===== DATA ROWS

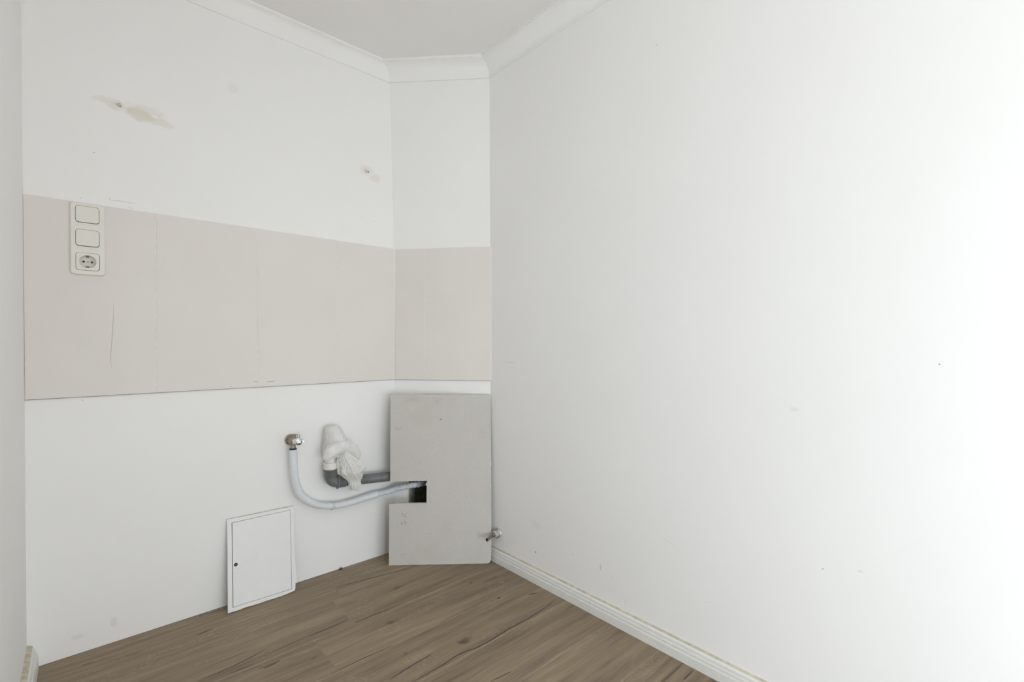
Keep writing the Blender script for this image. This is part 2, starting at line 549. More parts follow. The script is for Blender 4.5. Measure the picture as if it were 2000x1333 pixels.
# ================================================================== THE ROOM
# floor and planks ------------------------------------------------------------
v, f = box_vf(-0.20, 1.44, YD - 0.05, 2.02, -0.06, -0.008)
floor = tag(mk('floor', v, f, MAT['subfloor'], origin=(0, 0, 0)), 'brown oak laminate floor of wide planks running along the tiled wall', 'floor', 'structure')
PITCHW = 0.1912
edges_y = [1.9277 - PITCHW * k for k in range(25)]
rows = [(1.9277, 1.9640, [0.30])]
joint_x = {0: [0.727], 1: [0.687], 2: [0.5515], 3: [-0.02], 4: [0.42], 5: [-0.05], 6: [0.9], 7: [0.3], 8: [1.0], 9: [0.5]}
for k in range(len(edges_y) - 1):
    rows.append((edges_y[k + 1], edges_y[k], joint_x.get(k, [random.uniform(0.1, 1.1)])))
PK = 0
wood_plain = wood_mat((9, 9, 9, 9), 3)
for (ya, yb, js) in rows:
    if yb < YD:
        break
    ya = max(ya, YD)
    xs = [-0.135] + js + [1.335]
    for a, b in zip(xs[:-1], xs[1:]):
        bw, bd = 0.0011, 0.0011
        V = [(a, ya, -0.008), (b, ya, -0.008), (b, yb, -0.008), (a, yb, -0.008),
             (a, ya, -bd), (b, ya, -bd), (b, yb, -bd), (a, yb, -bd),
             (a + bw, ya + bw, 0), (b - bw, ya + bw, 0), (b - bw, yb - bw, 0), (a + bw, yb - bw, 0)]
        F = [(0, 3, 2, 1), (0, 1, 5, 4), (1, 2, 6, 5), (2, 3, 7, 6), (3, 0, 4, 7),
             (4, 5, 9, 8), (5, 6, 10, 9), (6, 7, 11, 10), (7, 4, 8, 11), (8, 9, 10, 11)]
        PK += 1
        mk('plank', V, F, [wood_mat((a, b, ya, yb), PK) if yb > 0.3 else wood_plain, MAT['wood_edge']], floor, midx=[1] * 9 + [0], origin=((a + b) / 2, (ya + yb) / 2, 0))

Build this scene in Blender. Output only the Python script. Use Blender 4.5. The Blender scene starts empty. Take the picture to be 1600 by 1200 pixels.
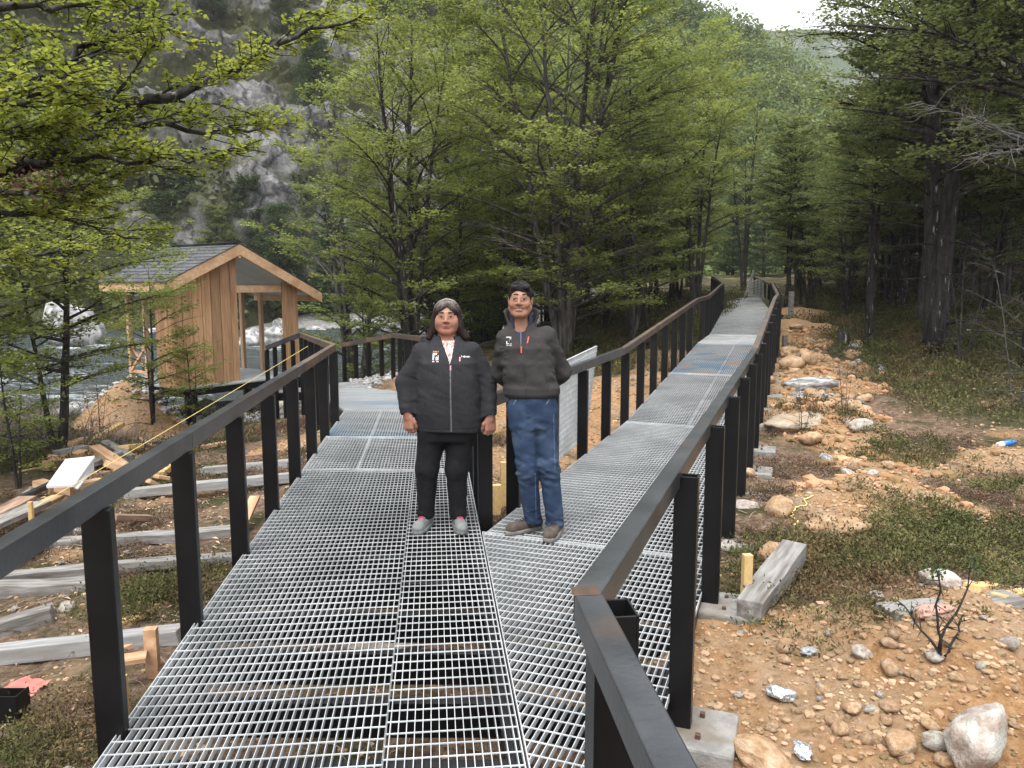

==========

Working from the material above, transcribe it exactly while omitting pictures.

• **WRITTEN RESPONSE**:
Keep writing the Blender script for this image. This is part 2, starting at line 549. More parts follow. The script is for Blender 4.5. Measure the picture as if it were 2000x1333 pixels.
# ================================================================== THE ROOM
# floor and planks ------------------------------------------------------------
v, f = box_vf(-0.20, 1.44, YD - 0.05, 2.02, -0.06, -0.008)
floor = tag(mk('floor', v, f, MAT['subfloor'], origin=(0, 0, 0)), 'brown oak laminate floor of wide planks running along the tiled wall', 'floor', 'structure')
PITCHW = 0.1912
edges_y = [1.9277 - PITCHW * k for k in range(25)]
rows = [(1.9277, 1.9640, [0.30])]
joint_x = {0: [0.727], 1: [0.687], 2: [0.5515], 3: [-0.02], 4: [0.42], 5: [-0.05], 6: [0.9], 7: [0.3], 8: [1.0], 9: [0.5]}
for k in range(len(edges_y) - 1):
    rows.append((edges_y[k + 1], edges_y[k], joint_x.get(k, [random.uniform(0.1, 1.1)])))
PK = 0
wood_plain = wood_mat((9, 9, 9, 9), 3)
for (ya, yb, js) in rows:
    if yb < YD:
        break
    ya = max(ya, YD)
    xs = [-0.135] + js + [1.335]
    for a, b in zip(xs[:-1], xs[1:]):
        bw, bd = 0.0011, 0.0011
        V = [(a, ya, -0.008), (b, ya, -0.008), (b, yb, -0.008), (a, yb, -0.008),
             (a, ya, -bd), (b, ya, -bd), (b, yb, -bd), (a, yb, -bd),
             (a + bw, ya + bw, 0), (b - bw, ya + bw, 0), (b - bw, yb - bw, 0), (a + bw, yb - bw, 0)]
        F = [(0, 3, 2, 1), (0, 1, 5, 4), (1, 2, 6, 5), (2, 3, 7, 6), (3, 0, 4, 7),
             (4, 5, 9, 8), (5, 6, 10, 9), (6, 7, 11, 10), (7, 4, 8, 11), (8, 9, 10, 11)]
        PK += 1
        mk('plank', V, F, [wood_mat((a, b, ya, yb), PK) if yb > 0.3 else wood_plain, MAT['wood_edge']], floor, midx=[1] * 9 + [0], origin=((a + b) / 2, (ya + yb) / 2, 0))

Build this scene in Blender. Output only the Python script. Use Blender 4.5. The Blender scene starts empty. Take the picture to be 1600 by 1200 pixels.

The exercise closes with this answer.